THE EMSIAN PISCATAQUIS MAGMATIC BELT IN THE UPPER CONNECTICUT VALLEY, NEW HAMPSHIRE AND VERMONT
Correlation of Dgm with the on-strike Ironbound Mountain Formation to the north suggests that Dgm south of Maidstone, VT is the eastern base of the Eastern Vermont sequence, and that the older Frontenac Formation (possible correlative of the Waits River formation) is truncated by Monroe fault.

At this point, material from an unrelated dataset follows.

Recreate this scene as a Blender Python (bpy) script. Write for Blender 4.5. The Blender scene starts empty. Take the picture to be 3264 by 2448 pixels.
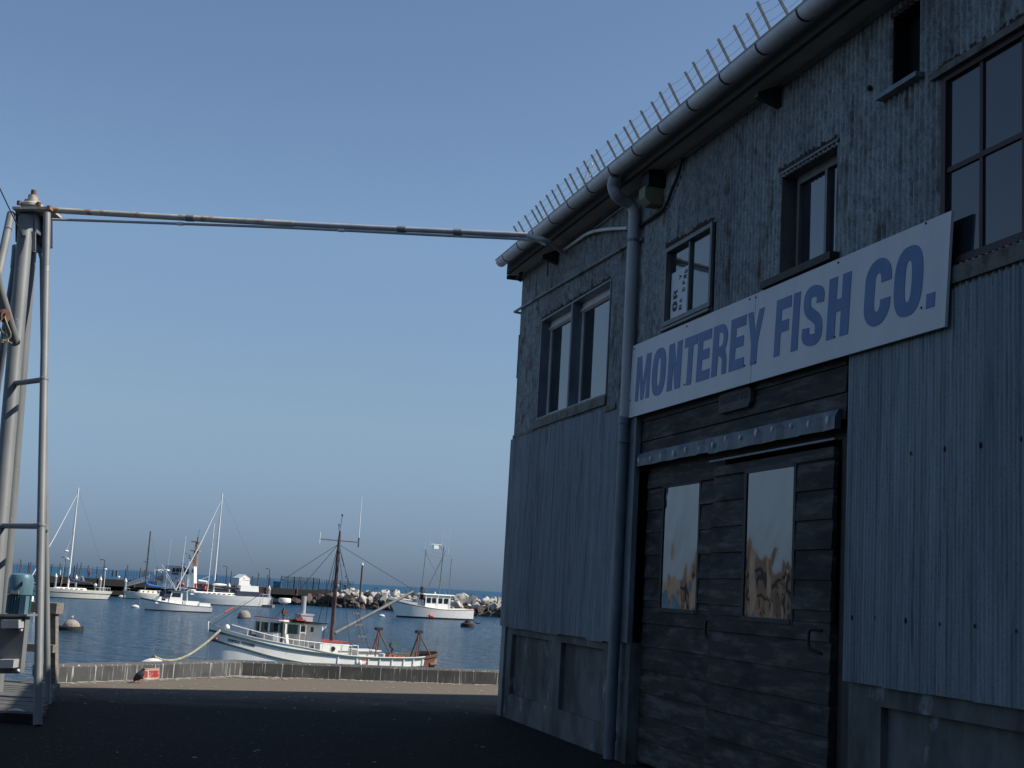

The rhyolite and accompanying mafic volcanic rock in the Littleton and Gile Mountain Formations are an extension of the Piscataquis magmatic belt (PMB), characterized by volcanic and coeval intrusive rocks within strata (Matagamon Sandstone, and Littleton, Seboomook and Tarratine Formations) for which the paleontologic age matches the isotopic age of the igneous rocks. Emsian strata outside the PMB, for example Dl of central and eastern New Hampshire, do not contain volcanic rock. The PMB extends from northeastern Maine down the Connecticut Valley to Massachusetts. Roughly coeval granitic plutons (some dated by others) intrude their volcanic and sedimentary cover and include the Fairlee pluton (410 ± 5 Ma), the Mt. Clough pluton (410 ± 5 Ma), and the Katahdin pluton of north central Maine (407.8 ± 1.2 Ma), which intrudes the Traveler Rhyolite (upper and lower members are 406.2 ± 0.69 and 407.3 ± 0.41 Ma, respectively). Resolution of apparently older ages for some plutons and interpretation of geochemical data are in progress.